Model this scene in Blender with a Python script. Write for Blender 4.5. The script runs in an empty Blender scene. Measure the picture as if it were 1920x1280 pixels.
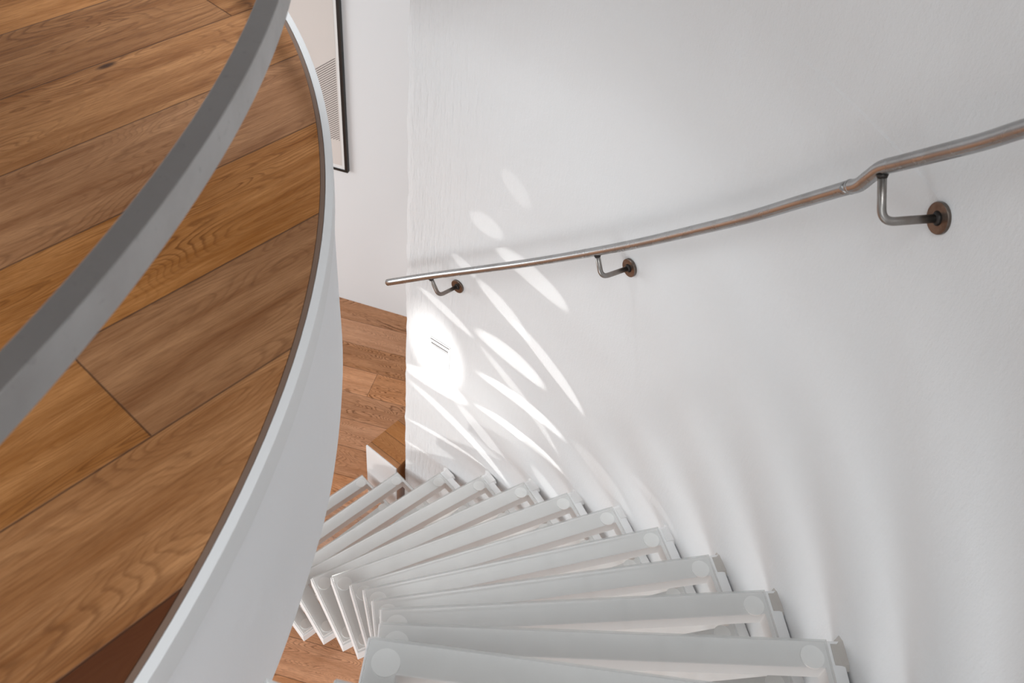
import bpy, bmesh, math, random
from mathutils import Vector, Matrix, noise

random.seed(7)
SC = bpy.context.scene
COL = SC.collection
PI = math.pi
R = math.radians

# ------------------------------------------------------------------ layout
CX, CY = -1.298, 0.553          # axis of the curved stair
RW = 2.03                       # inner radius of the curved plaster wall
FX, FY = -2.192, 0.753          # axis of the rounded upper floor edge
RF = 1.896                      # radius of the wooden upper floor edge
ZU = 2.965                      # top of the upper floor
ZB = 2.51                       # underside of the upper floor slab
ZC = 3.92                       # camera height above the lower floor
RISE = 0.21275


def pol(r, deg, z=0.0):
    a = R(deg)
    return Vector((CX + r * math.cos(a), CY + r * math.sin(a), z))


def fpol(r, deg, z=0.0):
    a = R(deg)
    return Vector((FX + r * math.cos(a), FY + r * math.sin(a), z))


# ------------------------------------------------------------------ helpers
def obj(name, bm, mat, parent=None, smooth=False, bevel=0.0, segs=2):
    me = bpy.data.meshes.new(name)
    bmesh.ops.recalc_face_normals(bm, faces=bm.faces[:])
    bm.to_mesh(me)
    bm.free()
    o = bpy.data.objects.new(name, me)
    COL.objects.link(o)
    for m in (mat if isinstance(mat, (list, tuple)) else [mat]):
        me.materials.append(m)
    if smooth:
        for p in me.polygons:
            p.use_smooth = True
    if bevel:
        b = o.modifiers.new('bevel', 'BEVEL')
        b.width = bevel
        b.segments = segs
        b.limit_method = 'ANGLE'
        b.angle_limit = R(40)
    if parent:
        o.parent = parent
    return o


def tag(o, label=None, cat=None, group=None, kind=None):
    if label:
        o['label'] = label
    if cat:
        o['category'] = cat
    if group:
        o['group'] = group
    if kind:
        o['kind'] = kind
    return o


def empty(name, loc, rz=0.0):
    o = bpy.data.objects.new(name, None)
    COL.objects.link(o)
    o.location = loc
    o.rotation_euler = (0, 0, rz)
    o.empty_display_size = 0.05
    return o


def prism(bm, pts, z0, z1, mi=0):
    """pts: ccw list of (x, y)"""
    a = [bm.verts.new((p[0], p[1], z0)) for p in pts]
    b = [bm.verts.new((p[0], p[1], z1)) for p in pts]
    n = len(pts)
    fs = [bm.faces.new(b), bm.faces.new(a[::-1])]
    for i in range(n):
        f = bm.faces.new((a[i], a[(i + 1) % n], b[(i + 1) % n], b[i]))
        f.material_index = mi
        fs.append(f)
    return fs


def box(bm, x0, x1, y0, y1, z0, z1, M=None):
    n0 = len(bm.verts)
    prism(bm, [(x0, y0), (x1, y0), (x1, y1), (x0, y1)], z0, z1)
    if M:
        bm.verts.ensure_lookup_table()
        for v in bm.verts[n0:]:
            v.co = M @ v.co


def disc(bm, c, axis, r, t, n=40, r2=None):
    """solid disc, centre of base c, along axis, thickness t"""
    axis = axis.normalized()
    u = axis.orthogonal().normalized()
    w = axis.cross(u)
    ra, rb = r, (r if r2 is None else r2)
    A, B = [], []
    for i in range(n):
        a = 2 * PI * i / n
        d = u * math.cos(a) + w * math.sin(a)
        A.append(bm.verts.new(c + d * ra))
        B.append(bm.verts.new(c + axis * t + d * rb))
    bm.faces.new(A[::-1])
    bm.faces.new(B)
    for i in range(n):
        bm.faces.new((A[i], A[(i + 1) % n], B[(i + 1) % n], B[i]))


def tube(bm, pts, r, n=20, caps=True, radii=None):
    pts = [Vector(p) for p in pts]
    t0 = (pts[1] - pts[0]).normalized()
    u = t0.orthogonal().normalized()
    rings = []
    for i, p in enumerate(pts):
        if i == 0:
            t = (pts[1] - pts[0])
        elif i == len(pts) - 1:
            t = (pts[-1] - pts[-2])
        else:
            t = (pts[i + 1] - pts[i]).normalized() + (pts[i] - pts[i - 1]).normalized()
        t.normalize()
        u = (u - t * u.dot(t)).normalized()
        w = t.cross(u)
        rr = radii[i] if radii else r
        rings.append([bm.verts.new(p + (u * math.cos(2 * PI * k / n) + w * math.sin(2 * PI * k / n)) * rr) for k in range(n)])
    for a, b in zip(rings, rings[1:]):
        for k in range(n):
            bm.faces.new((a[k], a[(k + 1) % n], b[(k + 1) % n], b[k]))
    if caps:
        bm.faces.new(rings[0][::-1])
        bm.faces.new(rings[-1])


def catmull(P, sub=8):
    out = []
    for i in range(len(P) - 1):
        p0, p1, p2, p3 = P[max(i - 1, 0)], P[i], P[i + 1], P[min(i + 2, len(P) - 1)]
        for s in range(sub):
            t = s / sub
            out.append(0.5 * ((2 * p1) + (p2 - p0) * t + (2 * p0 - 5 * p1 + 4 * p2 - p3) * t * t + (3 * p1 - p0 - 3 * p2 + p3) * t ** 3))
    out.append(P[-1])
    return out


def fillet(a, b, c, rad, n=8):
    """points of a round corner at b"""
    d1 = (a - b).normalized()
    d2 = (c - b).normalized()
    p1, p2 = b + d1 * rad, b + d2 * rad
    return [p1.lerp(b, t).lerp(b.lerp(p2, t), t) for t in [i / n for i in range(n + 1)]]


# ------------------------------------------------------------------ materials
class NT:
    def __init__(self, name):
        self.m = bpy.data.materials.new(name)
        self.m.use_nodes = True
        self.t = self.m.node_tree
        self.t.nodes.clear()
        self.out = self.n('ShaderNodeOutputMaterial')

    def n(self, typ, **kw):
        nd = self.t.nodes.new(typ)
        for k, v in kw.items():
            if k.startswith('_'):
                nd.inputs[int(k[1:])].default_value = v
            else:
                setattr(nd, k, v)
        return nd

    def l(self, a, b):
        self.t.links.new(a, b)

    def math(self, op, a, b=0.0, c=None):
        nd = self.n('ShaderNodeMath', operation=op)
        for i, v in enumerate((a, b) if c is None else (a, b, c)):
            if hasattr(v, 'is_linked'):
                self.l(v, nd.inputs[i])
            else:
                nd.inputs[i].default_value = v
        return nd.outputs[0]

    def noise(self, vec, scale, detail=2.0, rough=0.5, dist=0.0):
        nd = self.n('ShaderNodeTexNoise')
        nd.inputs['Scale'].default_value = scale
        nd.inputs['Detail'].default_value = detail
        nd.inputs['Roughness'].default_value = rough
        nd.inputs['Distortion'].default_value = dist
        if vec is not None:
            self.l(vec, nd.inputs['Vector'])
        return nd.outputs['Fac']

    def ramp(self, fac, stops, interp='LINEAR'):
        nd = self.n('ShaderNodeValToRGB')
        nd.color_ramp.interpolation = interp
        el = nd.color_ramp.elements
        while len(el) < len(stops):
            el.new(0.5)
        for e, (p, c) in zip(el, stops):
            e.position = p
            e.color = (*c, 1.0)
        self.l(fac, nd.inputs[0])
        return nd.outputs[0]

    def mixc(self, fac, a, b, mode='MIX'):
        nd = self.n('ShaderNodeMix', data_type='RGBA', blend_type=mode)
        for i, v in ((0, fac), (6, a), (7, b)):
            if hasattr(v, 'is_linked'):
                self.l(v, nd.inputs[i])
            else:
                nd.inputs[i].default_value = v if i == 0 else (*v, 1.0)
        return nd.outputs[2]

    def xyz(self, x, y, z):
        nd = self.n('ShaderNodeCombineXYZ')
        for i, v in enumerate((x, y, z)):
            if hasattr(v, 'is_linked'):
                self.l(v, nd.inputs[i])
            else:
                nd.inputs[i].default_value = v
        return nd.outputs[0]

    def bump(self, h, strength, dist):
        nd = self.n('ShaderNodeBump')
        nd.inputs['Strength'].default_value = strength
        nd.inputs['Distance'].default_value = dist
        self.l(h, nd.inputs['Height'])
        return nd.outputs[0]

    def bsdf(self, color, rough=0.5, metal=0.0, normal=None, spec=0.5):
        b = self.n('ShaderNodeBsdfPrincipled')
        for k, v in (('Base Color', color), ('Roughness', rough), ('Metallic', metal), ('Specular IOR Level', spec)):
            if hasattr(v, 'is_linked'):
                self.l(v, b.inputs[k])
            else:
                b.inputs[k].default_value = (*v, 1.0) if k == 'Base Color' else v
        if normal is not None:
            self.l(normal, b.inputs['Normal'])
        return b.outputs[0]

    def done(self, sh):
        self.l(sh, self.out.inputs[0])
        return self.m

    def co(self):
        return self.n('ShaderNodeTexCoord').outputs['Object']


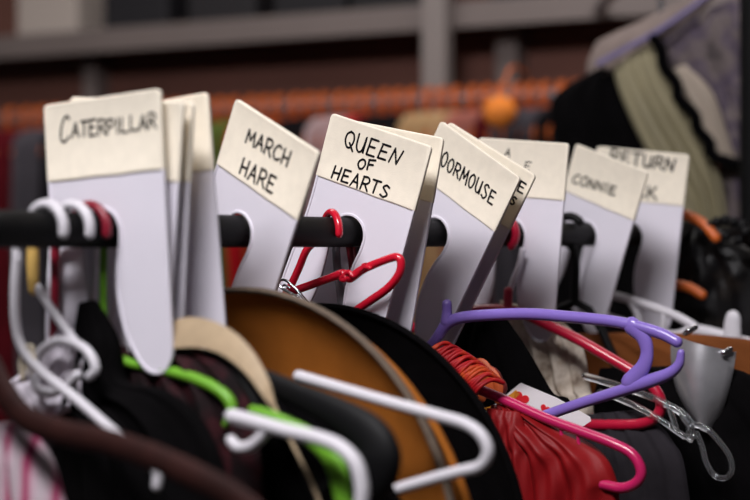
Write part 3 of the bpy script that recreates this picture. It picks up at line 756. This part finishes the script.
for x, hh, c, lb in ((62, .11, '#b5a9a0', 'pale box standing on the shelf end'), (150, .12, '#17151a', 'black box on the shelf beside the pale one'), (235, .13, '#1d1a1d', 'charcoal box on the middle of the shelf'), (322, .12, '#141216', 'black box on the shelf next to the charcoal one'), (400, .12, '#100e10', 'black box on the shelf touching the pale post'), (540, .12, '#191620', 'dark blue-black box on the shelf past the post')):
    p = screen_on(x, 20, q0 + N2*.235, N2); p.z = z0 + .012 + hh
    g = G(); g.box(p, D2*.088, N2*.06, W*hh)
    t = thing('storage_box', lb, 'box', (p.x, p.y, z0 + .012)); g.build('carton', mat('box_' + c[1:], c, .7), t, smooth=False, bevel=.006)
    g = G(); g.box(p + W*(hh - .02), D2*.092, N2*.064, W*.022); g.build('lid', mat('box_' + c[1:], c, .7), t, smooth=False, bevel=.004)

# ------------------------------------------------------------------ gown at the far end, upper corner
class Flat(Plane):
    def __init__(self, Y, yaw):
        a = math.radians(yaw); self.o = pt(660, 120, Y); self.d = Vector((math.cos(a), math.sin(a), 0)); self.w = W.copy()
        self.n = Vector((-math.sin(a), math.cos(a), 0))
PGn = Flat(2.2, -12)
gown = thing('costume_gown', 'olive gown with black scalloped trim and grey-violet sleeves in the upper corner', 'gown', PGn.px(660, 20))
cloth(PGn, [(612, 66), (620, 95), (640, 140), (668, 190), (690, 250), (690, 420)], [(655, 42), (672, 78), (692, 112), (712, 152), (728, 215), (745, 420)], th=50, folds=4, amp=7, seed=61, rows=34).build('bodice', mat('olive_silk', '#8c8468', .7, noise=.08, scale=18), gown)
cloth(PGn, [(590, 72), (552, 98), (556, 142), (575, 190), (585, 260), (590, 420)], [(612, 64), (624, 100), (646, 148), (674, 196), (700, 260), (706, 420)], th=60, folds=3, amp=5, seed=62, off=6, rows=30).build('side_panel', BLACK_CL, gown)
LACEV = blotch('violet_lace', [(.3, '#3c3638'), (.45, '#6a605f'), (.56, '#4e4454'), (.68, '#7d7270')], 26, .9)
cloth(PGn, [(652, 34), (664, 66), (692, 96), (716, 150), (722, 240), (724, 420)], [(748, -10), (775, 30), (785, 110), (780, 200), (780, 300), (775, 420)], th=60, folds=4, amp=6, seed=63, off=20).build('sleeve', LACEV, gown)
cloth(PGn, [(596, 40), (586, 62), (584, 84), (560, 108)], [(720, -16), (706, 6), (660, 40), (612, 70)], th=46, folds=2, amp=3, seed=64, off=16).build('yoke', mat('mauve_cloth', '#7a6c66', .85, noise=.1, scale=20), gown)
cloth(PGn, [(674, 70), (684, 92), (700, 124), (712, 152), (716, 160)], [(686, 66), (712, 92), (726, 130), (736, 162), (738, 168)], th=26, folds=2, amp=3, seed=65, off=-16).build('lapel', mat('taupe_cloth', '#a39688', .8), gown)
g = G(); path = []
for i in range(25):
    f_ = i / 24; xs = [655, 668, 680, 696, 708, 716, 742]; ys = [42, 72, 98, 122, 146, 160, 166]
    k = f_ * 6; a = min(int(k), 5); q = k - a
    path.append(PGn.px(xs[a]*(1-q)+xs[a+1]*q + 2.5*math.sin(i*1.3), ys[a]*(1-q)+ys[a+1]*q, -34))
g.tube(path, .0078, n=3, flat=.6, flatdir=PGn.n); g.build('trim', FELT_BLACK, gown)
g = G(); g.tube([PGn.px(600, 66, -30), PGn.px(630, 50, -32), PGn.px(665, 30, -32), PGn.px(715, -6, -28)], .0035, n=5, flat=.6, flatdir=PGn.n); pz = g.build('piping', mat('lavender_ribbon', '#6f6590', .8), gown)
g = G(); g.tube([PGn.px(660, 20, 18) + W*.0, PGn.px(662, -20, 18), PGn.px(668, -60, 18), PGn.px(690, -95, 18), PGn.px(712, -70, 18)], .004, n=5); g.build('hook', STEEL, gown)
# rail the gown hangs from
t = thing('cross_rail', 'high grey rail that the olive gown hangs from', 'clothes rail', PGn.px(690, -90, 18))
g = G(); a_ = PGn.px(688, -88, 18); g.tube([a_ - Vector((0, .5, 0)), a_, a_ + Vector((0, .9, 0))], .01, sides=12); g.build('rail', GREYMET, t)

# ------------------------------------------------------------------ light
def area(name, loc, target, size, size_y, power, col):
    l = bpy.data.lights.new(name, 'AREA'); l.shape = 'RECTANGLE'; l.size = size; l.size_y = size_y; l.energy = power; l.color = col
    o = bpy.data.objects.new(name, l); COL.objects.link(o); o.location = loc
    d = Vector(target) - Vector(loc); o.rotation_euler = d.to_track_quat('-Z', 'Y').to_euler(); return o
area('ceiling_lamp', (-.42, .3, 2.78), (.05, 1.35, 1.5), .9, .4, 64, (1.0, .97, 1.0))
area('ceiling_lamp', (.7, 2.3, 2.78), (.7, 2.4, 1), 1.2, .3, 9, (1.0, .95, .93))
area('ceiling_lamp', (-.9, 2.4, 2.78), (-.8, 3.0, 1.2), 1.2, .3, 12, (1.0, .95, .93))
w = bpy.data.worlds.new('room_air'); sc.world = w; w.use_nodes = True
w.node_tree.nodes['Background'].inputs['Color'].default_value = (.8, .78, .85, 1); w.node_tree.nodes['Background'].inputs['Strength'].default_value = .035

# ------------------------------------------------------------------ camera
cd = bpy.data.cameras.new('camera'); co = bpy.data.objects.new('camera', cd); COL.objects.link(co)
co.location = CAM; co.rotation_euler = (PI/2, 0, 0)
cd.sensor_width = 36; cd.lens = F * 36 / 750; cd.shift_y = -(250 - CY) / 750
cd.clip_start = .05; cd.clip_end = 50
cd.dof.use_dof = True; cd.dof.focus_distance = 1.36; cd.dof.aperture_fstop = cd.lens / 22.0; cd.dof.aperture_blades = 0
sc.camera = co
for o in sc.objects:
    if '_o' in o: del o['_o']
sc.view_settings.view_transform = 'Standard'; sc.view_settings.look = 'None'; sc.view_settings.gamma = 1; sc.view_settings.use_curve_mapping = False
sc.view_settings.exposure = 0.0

──────────────────────────────

* **Stated task**
Look above for every line with the word "Write" and copy it.

* **Final result**
Model this scene in Blender with a Python script. Write for Blender 4.5. The script runs in an empty Blender scene. Measure the picture as if it were 1920x1280 pixels.
Write part 3 of the bpy script that recreates this picture. It picks up at line 756. This part finishes the script.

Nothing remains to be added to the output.